Radiohead has announced that Hail to the Thief, their sixth album, will be released on June 9 in the UK and June 10 in the US. The title overtly alludes to (and overtly subverts) “Hail to the Chief,” a song traditionally played by the United States Marine Band as the Presidential march. The following is excerpted from the U.S. Marine Band web site:
“Created for a stage adaptation of Sir Walter Scott’s romantic poem, The Lady of the Lake, “Hail to the Chief” was written by English composer James Sanderson. The melody may have been borrowed from an old Scottish air, and the song was first performed in the United States in 1812.
“The first time “Hail to the Chief” was used to honor a President of the United States occured on February 22, 1815, in Boston. With new lyrics and a revised title, “Wreaths for the Chieftain,” it was sung at a service to celebrate the birthday of George Washington, who had died 16 years earlier.
“On July 4, 1828, the Marine Band performed the song at the ground-breaking ceremony for the excavation of the Chesapeake and Ohio Canal attended by President John Quincy Adams. This was the first time the piece was used in association with a living President.”

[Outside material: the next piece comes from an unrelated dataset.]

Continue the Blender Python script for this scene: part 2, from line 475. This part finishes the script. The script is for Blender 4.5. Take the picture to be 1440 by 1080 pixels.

You can listen to “Hail to the Chief” here.
AT EASE has one of the more complete explanations of the album’s title. It reads, in part:
“The title of Radiohead’s sixth album ‘Hail To The Thief’ is also an anti-George W. Bush slogan used by protesters at the end of the controversial election campaign that put him into the White House. The phrase ‘Hail To The Thief’ was coined by protesters at the end of the 2000 US Presidential election, when controversy famously surrounded Bush’s rise to office. The battle between Bush and Democrat candidate Al Gore came to a bitter end, with the result in the key state of Florida dogged by recounts, amid allegations of unfairness in the voting process.
“On the day of his inauguration Bush was greeted in Washington by thousands of protesters with banners, some of who shouted, ‘Hail to the thief, our commander in chief’. The phrase has now become well used in anti-Bush circles. A website, www.hail-to-the-thief.org, that casts a cynical eye over US policy is active and goes under the banner ‘Hail to the Thief! Love your country. Never trust its government.’ A number of books and articles have also been written, perhaps most famously ‘Mediaocracy 2000 -Hail to the Thief’ by Danny Schechter, which looks at the role of the media in the election.”
Hail To The Thief is also a repeated line of the song “2+2=5.”